* **Task details**
Extract the lines between the ones holding "Keep writing the" and "g['kind'] = 'structure'", inclusive, exactly as written and nothing more.

● ● ● ● ● ● ●

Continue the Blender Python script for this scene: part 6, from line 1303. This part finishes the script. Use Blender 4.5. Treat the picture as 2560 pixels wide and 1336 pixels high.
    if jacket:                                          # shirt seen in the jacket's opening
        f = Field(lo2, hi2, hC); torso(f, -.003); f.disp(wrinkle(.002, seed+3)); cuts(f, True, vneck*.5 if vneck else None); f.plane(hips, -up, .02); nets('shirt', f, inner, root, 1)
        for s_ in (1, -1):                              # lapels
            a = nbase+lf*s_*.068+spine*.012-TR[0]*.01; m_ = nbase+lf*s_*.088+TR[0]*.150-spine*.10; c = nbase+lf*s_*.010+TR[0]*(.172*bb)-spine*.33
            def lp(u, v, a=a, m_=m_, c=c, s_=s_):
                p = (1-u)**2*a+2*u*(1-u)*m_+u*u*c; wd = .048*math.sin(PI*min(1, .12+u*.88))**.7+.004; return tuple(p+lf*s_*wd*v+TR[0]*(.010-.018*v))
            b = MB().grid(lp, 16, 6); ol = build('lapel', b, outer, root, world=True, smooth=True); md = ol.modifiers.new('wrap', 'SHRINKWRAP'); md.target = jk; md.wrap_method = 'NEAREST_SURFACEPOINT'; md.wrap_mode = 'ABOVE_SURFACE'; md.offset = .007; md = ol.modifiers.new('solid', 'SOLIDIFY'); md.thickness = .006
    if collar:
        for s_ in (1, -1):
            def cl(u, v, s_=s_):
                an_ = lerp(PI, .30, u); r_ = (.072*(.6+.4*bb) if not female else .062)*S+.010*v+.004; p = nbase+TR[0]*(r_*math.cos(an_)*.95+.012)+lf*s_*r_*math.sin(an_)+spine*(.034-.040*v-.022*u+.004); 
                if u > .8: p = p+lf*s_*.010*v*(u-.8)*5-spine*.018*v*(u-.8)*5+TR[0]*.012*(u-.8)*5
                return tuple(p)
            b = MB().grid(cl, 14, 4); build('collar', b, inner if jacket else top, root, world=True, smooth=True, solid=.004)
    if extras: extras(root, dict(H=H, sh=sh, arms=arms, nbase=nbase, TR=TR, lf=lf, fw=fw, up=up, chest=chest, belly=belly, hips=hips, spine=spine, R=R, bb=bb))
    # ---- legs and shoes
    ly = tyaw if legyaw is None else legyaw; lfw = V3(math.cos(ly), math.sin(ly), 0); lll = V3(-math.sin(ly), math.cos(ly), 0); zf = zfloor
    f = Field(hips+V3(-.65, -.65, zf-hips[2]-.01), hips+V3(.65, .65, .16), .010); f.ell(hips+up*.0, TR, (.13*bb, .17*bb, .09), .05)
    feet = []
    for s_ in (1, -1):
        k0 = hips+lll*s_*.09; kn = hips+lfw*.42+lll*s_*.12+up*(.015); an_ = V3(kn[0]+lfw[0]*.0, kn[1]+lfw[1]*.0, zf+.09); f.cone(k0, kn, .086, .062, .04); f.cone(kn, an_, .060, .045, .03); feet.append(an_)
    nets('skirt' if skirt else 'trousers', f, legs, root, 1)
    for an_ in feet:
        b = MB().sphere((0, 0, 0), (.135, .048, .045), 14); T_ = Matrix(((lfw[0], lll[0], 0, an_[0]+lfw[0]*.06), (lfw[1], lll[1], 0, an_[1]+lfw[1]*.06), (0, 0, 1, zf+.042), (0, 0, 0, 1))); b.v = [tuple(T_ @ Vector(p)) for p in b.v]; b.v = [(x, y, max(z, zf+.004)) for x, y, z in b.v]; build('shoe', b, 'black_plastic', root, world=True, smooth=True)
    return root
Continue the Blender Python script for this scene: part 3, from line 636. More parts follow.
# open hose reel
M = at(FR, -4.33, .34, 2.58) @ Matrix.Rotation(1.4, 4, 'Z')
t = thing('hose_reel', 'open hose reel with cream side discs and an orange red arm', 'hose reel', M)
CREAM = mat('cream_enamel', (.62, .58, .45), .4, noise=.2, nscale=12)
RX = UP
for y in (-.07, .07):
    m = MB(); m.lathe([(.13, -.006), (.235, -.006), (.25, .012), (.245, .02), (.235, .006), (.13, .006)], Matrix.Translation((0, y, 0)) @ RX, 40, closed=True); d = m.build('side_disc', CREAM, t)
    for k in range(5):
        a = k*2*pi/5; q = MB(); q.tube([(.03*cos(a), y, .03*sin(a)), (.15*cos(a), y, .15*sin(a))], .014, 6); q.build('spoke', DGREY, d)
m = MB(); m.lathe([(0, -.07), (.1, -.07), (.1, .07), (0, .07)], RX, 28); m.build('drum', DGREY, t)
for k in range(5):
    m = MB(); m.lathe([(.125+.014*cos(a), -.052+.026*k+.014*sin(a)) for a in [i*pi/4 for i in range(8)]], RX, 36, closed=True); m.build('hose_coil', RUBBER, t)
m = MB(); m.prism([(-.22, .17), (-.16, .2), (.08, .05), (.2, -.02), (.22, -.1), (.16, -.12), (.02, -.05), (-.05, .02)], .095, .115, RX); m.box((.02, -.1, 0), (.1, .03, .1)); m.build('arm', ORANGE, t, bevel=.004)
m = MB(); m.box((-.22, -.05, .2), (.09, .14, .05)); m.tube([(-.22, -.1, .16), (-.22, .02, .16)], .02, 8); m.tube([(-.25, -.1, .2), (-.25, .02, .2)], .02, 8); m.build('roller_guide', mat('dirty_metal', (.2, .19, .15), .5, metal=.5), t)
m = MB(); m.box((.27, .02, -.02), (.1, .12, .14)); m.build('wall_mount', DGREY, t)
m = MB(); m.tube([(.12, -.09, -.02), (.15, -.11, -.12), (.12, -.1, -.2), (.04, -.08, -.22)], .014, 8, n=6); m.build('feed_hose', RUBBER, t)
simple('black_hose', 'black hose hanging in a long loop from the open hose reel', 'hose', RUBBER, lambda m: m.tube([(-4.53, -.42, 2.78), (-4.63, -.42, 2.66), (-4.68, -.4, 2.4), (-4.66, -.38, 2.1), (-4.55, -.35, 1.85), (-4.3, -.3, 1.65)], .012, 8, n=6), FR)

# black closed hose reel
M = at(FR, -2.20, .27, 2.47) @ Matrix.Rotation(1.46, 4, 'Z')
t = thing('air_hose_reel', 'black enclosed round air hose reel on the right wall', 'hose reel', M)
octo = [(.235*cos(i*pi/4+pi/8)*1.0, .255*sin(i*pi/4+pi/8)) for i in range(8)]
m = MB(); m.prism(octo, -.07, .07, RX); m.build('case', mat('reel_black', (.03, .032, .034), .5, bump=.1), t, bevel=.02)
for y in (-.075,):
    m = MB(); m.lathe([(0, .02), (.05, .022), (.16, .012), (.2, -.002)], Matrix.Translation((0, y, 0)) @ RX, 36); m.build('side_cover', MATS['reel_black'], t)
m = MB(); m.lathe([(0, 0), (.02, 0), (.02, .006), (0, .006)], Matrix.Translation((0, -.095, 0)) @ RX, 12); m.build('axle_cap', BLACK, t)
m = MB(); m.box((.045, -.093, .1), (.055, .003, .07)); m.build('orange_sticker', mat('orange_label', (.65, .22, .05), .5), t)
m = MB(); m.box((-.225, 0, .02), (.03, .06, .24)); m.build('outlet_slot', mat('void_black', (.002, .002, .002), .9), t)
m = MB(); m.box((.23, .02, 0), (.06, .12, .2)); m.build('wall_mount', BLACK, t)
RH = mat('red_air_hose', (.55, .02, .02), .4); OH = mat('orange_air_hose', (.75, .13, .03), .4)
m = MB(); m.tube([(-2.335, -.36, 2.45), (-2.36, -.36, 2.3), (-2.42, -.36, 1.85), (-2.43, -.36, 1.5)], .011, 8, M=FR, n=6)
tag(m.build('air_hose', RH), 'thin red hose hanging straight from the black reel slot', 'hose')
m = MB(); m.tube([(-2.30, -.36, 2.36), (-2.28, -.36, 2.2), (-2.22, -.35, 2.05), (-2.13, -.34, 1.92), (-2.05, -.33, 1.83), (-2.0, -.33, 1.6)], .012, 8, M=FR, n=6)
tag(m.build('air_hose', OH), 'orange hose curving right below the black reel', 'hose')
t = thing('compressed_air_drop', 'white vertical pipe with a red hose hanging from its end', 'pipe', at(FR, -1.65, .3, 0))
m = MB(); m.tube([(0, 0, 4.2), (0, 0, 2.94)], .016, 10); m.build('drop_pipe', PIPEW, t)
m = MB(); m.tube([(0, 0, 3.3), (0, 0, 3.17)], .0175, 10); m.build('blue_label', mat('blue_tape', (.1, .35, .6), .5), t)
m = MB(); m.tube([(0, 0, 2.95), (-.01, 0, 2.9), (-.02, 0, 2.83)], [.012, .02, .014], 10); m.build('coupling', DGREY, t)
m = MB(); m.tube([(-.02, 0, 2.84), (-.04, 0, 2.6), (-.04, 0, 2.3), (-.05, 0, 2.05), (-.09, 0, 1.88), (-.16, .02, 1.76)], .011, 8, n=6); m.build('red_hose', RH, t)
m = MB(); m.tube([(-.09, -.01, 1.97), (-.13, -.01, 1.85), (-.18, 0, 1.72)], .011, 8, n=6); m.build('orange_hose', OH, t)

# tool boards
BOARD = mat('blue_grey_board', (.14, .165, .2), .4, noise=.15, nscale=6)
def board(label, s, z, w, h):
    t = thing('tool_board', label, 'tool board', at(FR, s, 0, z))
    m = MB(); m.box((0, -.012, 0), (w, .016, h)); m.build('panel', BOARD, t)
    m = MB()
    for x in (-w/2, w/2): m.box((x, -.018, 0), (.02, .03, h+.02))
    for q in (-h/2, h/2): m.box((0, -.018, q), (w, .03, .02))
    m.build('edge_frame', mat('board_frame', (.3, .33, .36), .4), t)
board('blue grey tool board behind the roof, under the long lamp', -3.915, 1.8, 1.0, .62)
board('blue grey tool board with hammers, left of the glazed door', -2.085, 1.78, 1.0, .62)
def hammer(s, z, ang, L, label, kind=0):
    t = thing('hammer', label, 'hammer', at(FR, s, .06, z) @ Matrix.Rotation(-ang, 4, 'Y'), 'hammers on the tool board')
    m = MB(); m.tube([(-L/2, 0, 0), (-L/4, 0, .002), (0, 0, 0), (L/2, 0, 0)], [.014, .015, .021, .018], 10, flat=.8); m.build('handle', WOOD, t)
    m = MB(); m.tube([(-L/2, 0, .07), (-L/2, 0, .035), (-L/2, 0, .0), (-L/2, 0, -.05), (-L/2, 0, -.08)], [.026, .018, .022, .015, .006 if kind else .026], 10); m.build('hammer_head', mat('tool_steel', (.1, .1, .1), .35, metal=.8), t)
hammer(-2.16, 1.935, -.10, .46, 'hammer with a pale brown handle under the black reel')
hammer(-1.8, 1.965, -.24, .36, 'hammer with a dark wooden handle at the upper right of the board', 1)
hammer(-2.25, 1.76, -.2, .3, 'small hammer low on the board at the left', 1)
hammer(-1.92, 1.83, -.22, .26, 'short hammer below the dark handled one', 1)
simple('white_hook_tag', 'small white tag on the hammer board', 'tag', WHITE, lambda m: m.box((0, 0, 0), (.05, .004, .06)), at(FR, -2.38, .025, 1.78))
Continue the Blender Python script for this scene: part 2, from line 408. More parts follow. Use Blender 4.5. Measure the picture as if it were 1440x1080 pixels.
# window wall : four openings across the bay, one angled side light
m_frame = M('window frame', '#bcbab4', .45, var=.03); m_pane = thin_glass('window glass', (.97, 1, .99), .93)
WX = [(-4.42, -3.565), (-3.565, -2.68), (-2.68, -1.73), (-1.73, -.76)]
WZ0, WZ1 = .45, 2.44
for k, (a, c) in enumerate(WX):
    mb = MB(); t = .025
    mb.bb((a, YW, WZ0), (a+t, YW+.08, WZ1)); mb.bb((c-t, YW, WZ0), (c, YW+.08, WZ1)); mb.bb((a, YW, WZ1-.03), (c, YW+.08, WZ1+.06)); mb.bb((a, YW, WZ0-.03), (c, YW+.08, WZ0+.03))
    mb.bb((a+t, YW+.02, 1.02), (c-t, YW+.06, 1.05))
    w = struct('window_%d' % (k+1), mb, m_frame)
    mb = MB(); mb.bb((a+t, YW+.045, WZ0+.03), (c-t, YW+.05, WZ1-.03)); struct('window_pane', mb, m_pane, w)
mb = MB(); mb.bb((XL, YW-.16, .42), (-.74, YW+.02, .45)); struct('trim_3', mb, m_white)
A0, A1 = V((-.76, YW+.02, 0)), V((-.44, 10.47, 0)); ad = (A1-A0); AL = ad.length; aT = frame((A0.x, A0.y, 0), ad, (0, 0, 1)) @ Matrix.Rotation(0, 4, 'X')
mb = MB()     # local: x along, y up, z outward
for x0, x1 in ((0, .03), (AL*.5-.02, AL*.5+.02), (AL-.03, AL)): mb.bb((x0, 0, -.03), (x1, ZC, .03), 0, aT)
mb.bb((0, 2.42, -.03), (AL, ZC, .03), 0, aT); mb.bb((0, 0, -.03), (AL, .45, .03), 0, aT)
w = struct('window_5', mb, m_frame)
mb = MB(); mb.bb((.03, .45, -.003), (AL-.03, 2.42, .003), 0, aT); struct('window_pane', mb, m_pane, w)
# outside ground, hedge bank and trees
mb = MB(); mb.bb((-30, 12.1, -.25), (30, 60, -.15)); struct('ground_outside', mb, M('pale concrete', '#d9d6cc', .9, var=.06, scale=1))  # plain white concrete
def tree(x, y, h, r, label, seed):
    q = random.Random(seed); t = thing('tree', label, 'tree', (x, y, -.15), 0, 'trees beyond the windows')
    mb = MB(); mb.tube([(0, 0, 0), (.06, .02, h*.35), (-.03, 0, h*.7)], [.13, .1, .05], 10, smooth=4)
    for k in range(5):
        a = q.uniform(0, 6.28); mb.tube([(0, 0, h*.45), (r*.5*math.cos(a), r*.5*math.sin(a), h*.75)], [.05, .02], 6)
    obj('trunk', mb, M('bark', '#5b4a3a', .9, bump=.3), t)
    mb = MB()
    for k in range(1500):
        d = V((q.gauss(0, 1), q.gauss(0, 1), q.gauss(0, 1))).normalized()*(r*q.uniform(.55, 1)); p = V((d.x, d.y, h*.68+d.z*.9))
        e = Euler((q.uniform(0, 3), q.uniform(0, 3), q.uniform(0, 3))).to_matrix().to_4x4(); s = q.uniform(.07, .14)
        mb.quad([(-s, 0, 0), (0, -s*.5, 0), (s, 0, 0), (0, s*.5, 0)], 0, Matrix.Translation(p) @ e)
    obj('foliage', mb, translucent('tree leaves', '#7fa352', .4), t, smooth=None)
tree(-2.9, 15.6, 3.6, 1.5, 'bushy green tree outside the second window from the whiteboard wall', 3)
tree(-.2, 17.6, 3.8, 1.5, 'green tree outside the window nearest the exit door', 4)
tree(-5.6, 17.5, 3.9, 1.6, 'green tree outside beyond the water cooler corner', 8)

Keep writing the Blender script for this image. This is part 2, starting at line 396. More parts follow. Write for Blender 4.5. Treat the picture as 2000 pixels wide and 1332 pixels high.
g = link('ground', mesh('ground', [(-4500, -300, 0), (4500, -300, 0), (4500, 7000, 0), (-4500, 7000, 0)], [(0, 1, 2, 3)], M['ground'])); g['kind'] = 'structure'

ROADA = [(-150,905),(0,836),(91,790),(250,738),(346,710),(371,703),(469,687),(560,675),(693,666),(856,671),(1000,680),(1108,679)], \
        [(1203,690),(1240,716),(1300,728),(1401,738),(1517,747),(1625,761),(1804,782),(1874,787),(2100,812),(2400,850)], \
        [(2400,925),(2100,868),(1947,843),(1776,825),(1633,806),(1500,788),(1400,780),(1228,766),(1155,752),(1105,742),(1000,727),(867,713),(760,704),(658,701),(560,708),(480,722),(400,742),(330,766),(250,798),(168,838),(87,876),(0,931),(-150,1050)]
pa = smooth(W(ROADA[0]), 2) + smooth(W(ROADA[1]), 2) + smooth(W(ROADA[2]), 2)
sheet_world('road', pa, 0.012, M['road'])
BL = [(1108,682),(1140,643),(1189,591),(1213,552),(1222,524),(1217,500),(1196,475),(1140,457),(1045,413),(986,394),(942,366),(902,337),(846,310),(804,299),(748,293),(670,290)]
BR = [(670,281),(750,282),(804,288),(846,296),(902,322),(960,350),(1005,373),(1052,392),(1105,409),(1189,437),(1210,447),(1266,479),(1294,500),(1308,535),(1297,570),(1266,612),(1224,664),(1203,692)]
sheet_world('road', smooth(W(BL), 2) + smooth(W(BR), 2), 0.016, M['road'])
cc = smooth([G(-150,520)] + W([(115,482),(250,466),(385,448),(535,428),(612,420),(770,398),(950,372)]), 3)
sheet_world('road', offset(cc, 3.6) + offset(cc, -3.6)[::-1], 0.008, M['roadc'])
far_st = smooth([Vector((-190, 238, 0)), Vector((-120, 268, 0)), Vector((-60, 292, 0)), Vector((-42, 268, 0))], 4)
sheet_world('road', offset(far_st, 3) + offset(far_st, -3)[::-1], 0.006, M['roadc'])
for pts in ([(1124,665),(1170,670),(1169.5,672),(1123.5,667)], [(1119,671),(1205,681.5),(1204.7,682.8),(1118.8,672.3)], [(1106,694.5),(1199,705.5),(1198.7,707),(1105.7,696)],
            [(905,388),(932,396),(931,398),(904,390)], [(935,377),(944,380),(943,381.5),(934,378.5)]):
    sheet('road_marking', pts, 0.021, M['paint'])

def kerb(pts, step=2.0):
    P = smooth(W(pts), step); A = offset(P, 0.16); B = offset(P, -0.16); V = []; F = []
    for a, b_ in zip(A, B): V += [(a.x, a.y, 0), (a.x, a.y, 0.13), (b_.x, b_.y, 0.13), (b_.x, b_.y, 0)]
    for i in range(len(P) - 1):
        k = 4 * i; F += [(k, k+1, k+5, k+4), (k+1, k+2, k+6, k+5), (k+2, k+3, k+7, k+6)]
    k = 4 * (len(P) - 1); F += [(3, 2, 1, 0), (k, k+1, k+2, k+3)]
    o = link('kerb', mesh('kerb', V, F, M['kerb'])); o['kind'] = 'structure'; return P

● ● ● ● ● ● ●

* **Answer in full**
Keep writing the Blender script for this image. This is part 2, starting at line 396. More parts follow. Write for Blender 4.5. Treat the picture as 2000 pixels wide and 1332 pixels high.
g = link('ground', mesh('ground', [(-4500, -300, 0), (4500, -300, 0), (4500, 7000, 0), (-4500, 7000, 0)], [(0, 1, 2, 3)], M['ground'])); g['kind'] = 'structure'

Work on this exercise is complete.